Biography
María Xosé Queizán has been a leading figure in the feminist movement of the Iberian peninsula for the last forty years, ever since she published her groundbreaking essay The Woman in Galicia (1977). Apart from her essays, which include studies on Mary Shelley and Emilia Pardo Bazán, she has written numerous works of fiction, including The Likeness (available in English), Love of Tango and Attention, Guard!, which look at marginalized groups in society and their struggle for equal rights. She has published poetry, plays, including Antigone, The Force of Blood (a finalist for the Álvaro Cunqueiro Prize), and an award-winning screenplay, Priscillian. She founded and directs the feminist literary magazine Festa da Palabra Silenciada (Festival of the Silenced Word).
Synopsis
Attention, Guard! (128 pages) is a collection of eleven short stories that focus on marginalized groups within society and their mistreatment at the hands of others. There is a second, revised and enlarged edition of this book, published in 2015.
Sample
Bang, bang, bang, the hammer blows echoed inside the prison, bang, bang, bang, they echoed and crept desperately along the rough stones, trying to find their freedom.
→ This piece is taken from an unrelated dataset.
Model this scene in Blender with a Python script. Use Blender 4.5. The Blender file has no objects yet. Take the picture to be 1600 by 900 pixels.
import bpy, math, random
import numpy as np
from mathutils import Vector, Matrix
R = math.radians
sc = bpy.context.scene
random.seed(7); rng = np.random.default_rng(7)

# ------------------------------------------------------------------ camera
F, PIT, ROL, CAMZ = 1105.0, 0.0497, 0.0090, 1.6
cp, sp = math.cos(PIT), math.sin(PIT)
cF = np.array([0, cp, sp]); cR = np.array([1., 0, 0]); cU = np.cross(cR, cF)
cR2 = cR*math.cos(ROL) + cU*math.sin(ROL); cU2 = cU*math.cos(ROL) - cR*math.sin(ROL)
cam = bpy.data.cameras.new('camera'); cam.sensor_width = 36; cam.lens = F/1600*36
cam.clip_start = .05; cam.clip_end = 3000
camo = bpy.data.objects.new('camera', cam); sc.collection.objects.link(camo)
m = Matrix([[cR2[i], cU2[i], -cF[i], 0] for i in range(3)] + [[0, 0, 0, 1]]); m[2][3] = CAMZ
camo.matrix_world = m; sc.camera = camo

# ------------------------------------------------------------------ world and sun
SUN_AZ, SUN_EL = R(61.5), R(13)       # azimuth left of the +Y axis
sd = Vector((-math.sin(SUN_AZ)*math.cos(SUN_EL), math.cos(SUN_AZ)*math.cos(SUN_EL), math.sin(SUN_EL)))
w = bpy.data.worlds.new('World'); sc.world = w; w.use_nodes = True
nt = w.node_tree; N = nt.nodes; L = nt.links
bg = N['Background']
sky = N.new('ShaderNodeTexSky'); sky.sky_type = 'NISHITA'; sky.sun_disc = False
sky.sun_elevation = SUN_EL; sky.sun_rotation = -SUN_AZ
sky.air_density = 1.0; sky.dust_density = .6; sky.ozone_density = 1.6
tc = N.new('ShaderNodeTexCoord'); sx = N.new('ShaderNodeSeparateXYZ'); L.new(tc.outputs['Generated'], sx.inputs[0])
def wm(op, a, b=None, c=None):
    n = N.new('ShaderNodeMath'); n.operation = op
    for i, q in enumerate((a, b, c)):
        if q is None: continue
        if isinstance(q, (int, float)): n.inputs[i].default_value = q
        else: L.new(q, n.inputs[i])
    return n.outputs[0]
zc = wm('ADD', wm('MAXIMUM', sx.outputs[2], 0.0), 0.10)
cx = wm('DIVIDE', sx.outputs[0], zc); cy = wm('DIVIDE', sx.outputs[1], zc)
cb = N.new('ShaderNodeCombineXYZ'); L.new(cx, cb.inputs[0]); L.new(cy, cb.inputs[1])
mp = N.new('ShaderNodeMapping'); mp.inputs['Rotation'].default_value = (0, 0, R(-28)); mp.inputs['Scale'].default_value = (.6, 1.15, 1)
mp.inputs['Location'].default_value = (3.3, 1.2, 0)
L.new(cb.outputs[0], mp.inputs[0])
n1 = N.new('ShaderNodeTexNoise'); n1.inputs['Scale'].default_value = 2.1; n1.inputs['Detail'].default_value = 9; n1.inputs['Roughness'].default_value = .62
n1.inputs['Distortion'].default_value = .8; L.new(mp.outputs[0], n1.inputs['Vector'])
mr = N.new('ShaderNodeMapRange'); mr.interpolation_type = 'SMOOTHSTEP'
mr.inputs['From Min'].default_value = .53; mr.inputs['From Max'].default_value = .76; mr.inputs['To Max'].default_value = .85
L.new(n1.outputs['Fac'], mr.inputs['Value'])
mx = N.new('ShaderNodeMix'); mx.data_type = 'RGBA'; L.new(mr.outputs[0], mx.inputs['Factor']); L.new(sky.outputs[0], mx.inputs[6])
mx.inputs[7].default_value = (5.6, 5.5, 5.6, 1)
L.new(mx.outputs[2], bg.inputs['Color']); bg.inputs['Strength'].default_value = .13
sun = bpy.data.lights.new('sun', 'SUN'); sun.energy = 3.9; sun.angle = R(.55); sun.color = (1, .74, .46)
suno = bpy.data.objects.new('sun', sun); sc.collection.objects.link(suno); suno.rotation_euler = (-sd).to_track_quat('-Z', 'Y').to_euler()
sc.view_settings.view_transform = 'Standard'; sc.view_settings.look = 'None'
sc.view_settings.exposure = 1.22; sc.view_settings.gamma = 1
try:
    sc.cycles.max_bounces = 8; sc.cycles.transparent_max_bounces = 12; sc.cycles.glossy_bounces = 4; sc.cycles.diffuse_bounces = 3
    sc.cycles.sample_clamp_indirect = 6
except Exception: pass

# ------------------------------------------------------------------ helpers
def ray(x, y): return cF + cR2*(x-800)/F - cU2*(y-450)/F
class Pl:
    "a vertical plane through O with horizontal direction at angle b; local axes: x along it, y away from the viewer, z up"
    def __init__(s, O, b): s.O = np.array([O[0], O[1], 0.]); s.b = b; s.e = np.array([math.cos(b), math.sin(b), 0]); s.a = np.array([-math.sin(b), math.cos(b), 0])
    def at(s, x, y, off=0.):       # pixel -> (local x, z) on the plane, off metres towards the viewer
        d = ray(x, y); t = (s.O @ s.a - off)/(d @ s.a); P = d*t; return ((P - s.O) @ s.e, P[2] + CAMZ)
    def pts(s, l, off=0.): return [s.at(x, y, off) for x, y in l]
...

The walls were high. The first one encircled all the prison buildings like an all-encompassing, rigid girdle. Five meters away from it, the second wall ran parallel to the previous one, forming a trench. The walkway of packed down, colorless dirt that separated the stone walls was called the compound. It was completely bare. Nothing grew in that deserted gray space where only armed civil guards circulated on their watches. Locked iron doors were the way out of the oppression that everything was wrapped in.